Police from six states have been marshalled by the state of North Dakota to attempt to shut down protests against the Dakota Access Pipeline by tribal members from across the country and their supporters. The pipeline is planned to cross the Missouri within a half mile of the Standing Rock Sioux reservation. The developer of the $3.8 billion pipeline is Energy Transfer Partners of Dallas (Morton County Sheriffa s Office/TNS)

By Andrew Gasiorowski
Contributor

Concerned people traveled and are still traveling to North Dakota to support the Great Sioux Nation in their fight against the Dakota Access Pipeline. Though united by a unified by a common goal there are many reasons to stand with the Sioux. According to the Seattle Times, The U.S. Army Corps of Engineers declined to include an environmental impact statement in their already limited review of the pipeline. This pipeline passes through the Missouri River, which a primary source of drinking water for the Sioux according to a recent article by Business Insider.

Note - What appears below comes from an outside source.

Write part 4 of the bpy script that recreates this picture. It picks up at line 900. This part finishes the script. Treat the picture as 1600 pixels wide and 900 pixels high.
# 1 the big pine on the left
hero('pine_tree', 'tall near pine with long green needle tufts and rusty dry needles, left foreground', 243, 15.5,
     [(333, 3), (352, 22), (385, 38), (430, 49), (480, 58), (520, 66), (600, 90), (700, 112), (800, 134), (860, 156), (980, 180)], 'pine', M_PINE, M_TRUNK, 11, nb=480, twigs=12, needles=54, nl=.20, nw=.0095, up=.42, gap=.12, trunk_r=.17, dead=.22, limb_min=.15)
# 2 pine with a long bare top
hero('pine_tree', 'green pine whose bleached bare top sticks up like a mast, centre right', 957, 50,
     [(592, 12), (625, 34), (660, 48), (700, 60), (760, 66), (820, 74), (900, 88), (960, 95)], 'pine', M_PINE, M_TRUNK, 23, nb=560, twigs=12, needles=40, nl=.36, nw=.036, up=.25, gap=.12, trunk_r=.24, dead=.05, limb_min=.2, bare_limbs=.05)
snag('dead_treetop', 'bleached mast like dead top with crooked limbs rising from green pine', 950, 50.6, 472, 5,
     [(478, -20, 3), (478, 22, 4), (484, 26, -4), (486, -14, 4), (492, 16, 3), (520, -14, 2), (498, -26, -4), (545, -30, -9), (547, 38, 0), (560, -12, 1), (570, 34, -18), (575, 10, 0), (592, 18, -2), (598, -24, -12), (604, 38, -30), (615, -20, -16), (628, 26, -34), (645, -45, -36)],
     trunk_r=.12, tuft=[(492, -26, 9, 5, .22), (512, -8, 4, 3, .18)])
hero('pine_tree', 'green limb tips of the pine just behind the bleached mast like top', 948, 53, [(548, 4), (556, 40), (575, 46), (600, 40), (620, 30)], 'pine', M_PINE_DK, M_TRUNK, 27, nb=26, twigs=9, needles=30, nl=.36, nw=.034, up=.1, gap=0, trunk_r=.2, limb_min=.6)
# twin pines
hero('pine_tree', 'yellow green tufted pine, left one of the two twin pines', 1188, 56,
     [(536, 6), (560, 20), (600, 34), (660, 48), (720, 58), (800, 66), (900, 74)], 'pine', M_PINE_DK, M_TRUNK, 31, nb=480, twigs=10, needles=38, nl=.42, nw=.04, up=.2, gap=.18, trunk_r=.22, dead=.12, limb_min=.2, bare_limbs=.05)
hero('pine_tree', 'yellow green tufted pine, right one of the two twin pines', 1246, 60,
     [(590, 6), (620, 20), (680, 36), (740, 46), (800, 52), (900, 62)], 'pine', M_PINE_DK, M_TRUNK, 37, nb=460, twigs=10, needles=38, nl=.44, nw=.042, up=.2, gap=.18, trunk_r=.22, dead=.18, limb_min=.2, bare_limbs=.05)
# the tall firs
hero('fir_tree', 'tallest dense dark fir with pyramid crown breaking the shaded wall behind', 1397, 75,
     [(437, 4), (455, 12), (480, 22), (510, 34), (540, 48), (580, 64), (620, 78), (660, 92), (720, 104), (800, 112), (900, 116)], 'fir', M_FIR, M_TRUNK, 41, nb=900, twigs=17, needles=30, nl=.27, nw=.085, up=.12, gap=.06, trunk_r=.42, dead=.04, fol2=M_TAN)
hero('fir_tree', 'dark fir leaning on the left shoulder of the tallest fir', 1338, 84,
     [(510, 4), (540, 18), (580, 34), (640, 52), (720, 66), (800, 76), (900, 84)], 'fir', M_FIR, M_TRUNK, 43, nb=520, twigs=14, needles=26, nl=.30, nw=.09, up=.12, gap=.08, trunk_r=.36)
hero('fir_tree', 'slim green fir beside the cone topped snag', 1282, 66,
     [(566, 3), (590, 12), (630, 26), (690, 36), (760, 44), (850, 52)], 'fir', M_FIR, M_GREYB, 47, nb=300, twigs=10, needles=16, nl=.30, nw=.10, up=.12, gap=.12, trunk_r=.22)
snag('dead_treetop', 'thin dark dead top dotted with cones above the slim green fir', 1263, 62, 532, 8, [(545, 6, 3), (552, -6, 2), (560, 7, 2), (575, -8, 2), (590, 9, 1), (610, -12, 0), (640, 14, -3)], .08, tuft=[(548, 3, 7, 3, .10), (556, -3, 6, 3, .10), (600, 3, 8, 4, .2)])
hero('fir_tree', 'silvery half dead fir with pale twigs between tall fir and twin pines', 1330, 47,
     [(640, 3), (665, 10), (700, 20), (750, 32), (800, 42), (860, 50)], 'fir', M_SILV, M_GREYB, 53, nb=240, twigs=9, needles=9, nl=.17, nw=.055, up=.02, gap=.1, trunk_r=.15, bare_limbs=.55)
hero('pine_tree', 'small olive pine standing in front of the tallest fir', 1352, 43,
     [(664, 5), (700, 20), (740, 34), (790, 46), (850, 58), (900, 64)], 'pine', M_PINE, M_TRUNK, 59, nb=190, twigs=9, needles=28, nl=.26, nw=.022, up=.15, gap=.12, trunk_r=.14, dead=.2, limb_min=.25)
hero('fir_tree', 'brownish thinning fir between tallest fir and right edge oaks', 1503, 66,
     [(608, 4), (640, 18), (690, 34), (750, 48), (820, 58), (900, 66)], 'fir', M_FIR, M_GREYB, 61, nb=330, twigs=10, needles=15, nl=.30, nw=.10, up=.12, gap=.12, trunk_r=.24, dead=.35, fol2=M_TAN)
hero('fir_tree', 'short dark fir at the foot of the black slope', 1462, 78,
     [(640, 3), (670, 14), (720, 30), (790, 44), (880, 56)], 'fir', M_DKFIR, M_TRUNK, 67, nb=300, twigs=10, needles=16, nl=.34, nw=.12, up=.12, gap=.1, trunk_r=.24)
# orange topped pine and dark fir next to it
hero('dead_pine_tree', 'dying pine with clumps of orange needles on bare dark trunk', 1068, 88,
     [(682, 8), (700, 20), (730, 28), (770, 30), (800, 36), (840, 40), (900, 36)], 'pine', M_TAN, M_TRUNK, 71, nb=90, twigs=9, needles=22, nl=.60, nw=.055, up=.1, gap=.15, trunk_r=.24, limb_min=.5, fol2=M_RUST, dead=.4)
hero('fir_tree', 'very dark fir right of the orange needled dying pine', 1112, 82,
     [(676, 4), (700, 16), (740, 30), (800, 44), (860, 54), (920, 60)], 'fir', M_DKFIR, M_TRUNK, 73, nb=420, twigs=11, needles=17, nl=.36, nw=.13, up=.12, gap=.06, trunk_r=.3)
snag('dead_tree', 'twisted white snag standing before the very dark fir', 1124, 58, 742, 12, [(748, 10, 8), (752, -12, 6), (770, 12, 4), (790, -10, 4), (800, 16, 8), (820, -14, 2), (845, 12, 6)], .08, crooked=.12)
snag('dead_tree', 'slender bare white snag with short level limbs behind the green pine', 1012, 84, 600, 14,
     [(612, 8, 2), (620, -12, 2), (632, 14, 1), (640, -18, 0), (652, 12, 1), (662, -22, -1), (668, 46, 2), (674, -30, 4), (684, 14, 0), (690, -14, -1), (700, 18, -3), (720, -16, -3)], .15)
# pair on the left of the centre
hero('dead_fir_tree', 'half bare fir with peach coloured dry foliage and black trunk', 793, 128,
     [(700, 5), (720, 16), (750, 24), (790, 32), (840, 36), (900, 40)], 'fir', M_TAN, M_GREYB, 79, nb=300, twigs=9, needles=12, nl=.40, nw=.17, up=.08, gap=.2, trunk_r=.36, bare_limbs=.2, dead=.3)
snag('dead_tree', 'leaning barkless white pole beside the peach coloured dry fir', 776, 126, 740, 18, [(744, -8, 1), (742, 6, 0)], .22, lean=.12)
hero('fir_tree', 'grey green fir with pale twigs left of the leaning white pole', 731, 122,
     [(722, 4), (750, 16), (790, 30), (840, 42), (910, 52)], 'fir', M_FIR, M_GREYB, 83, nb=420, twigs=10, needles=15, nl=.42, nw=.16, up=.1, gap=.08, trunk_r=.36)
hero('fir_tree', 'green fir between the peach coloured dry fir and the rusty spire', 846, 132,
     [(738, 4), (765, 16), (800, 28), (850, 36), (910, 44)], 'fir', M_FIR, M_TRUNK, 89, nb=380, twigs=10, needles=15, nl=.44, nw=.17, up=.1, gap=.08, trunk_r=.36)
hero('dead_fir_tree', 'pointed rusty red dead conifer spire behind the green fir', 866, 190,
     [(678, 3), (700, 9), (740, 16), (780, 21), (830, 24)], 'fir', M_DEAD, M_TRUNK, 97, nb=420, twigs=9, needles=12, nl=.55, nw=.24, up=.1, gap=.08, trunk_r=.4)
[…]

As people continue to ask questions, the paramilitary forces guarding the construction grow more aggressive. Each day’s end marks a decline in the relationship between police and water protectors, the name the opponents of the pipeline have taken on.

On Nov. 28, Gov. Jack Dalrymple of North Dakota issued an executive order calling for the mandatory evacuation of the protest area in reference to the harsh winter weather. Although Dalrymple indicated having no plan for forcibly removing protesters from their camps, the evacuation order means that first responders are not obligated to come if called.

This may cause problems if more violence breaks out. Parallel to Dalrymple’s order, U.S. Army Corps of Engineers issued a similar statement about the protests that occur on their land. After Dec. 5, it will be unlawful to remain in the camp area.

On Sept. 3, Marcus Frejo and Ursula Young Bear were victims in the first attack in a string of increasingly worse attacks on the water protectors. They were with a group walking up a hill towards a sacred site when they saw bulldozers and trucks.

Frejo yelled for them to stop before security threw him to the ground. He says they began using their trucks and bulldozers as weapons, driving dangerously close to them according to an Indian Country article from Sept. 4,. It climaxed when attacked by dogs went after six people–the bites left marks, 30 more were victim to pepper spray.

“It felt like a set-up,” Young Bear said. Since then the attacks have escalated; rubber bullets and tear gas are now a mainstay. On Nov. 20, police used water cannons in below freezing temperatures to break up crowds.

There is an amount of mystery on the exact amount of force used against protesters. Isolated and away from big cities this isn’t a situation where everyone has a smart phone and is a few clicks away from Facebook. People will spend days in peaceful protest only to find themselves thrust into a violent attack from dogs, rubber bullets, or water cannons according to recent reports.

The next few days will be decisive for the water defenders. The entire country will be watching to see how they handle this transition. People will continue to be skeptical of the police and security forces present. This isn’t over—not by a long shot.